Serendip is an independent site partnering with faculty at multiple colleges and universities around the world. Happy exploring!
Two Silences
Sometimes people talk all the time in class, while still staying silent.
Class discussion is about sharing thoughts and ideas, but sometimes it is also about sharing yourself. Now that we are already three weeks into the 360 experience, it is becoming incredibly clear that more than one kind of dialogue occurs in our classrooms. This is true of many discussion-based class settings, but the intimacy and intensity of our cluster of courses makes these different kinds of sharing even more apparent. What I am still not sure of – but am very interested in exploring – is to what extent these two modes of discussion are intertwined, and whether one is even possible to do one without the other. Dissecting and analyzing readings or books on their own is important (and is what I am usually referring to when I talk about class discussion). But telling personal anecdotes, and relating readings, theory, and overarching concepts to our own lived experiences gives a window into how we relate the subject matter to who we are.

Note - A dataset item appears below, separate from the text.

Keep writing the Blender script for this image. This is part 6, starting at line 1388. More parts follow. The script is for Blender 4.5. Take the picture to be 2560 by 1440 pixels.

For me, dialogue in the classroom has always been an important way for me to better understand what I am supposed to be learning. I appreciate thinking through my own thoughts from up on the stage of my desk, and also gain incredible insight from hearing the ideas of my classmate who are also grappling with the same texts or ideas for the first time. I am usually moved to speak, but try to never be a main character – I make an effort to let silences hold, to open a space for others to talk. This kind of discussion has occurred regularly throughout my time at Bryn Mawr, an innocuous back and forth of interpretation and analysis. Only sometimes, however, does the other silence get broken. When people break out of the vagaries of what they have read and begin speaking about their own, personal truths. It can be uncomfortable and unsettling, like the shattering of a window, but it means that classroom is no longer silent. We are loud.
But, I wonder: how do these two silences relate to one another? If we’re well into the classroom dance, going back and forth about the topic of the day, are we learning anything if we don’t know who we’re speaking to? Much of my time undergraduate career has been spent in social science courses, and I wonder: is it possible to even to delve into subjects like race, class, religion, and culture from the abstract? The more I think about it, the more I think that it is not. If the personal is political, and the political is personal, we need to be open about our lives, and not just our ideas. Even if we fill a classroom with so many shared words that we forget another silence still lingers, we are not learning as much as if we could break that second barrier. The value of conversation is not just what we say, it is the perspective we are speaking from. I’m reminded of the old Indian fable where a group of blind men are all touching a different part of an elephant, and have no understanding of it as a composite. We are the same way. In order to even begin to talking about the elephant we need to share what it’s like to feel its coarse tail and its slick tusks.
And yet, as much as I appreciate hearing the backgrounds and stories of my fellow classmates, I realize that we are going from a waltz to a quickstep. It is not fair to take for granted that everyone will be able to jump in with something to say, given the opportunity, nor to assume that their reasons for silence are trivial. Sharing one’s personal history is uncomfortable, and messy, and even louder than talking about subjects in the abstract. This is heightened even further in a college course, where students have the weight of a grade sitting on their words. I’m not sure if the type of classroom environment that breaks one kind of silence will break the other. If both are equally important, how do we reconcile this? Nobody should be forced to divulge personal information, but at the same time, they should be made to feel like they are in a safe space to share if they want to. I don’t have answers.
Even more difficult is the next question. Is everyone’s perspective equal? If we’re discussing innuendo in Shakespeare, I always presume that the classroom is an egalitarian environment where everyone’s interpretation can add to our collective understanding of the text. But if we’re talking about how that piece of writing intersects with our own experiences with rape or racism or family violence, maybe that isn’t true. Maybe some people’s thoughts do become more important, and they are more deserving of breaking the silence, while the rest of the class should censor themselves. I’m not sure if this true, particularly because it goes against many of my strongly held beliefs about equality in the classroom, but I do think that it is an important question to be asked. At a place like Bryn Mawr, where our paths leading to the school are so incredibly varied, I wonder if certain life histories carry more authority to talk about certain subjects.
Recognizing that two silences exist in the classroom, and that these two silences might need to be broken in different ways, opens the door to a plethora of questions. Asking in itself brings awkwardness and discomfort. I hate that I don’t have answers and I hate that I might need to now be silent myself and let someone else respond.